Borj el Akreb (le fort du scorpion)
C’est le plus mystérieux des forts, fortins et forteresses de l’île. Situé entre Ras Tarbila et El Kantara au Sud Ouest de l’île, le fort du scorpion émerge au milieu de la mer. Ses murailles en forme de cercle semblent vouloir protéger les occupants, qui l’occupaient jadis, du monde extérieur. Cette configuration de l’édifice expliquerait d’ailleurs la légende qui s’est tissée autour de ce fort. Il se raconte, en effet, qu’un prince jerbien aurait construit ce fortin au milieu de la mer afin d’éviter, à son dernier fils, le sort funeste réservé aux aînés qui sont tous morts après avoir été piqués par des scorpions. Voulant protéger l’unique héritier qui lui reste, appelé à devenir le prochain souverain, le vieux prince a décidé, à contrecoeur, de se séparer de lui en l’éloignant de l’île et de ses scorpions. Isolé en pleine mer, l’enfant a pu être protégé jusqu’à l’âge adulte sans savoir que le destin finira par le rattraper.

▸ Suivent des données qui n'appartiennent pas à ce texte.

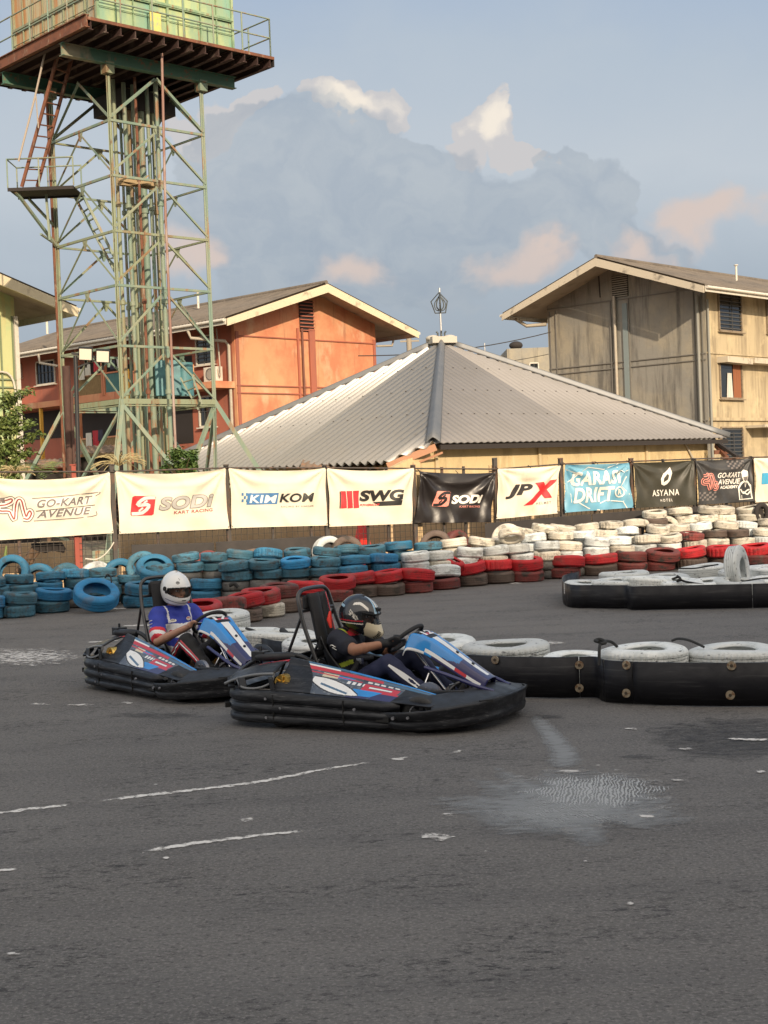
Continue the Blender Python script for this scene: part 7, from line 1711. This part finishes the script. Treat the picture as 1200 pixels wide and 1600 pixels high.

Un jour, son père, voulant se rappeler à son bon souvenir, lui fit parvenir une corbeille remplie de fruits ignorant qu’un scorpion s’y cachait. Le jeune prince connut le même sort que ses frères et mourut de la piqûre du scorpion, plongeant son père dans une profonde affliction. C’est sur la base de ce conte des temps anciens, que ce fortin fut prénommé « Borj el Akreb ». Aujourd’hui, malgré les efforts de l’Association de Sauvegarde de l’île de Djerba, ces forts qui font partie intégrante du patrimoine insulaire menacent ruine pour la plupart alors qu’ils gagneraient à être préservés, restaurés et intégrés dans les circuits touristiques de l’île.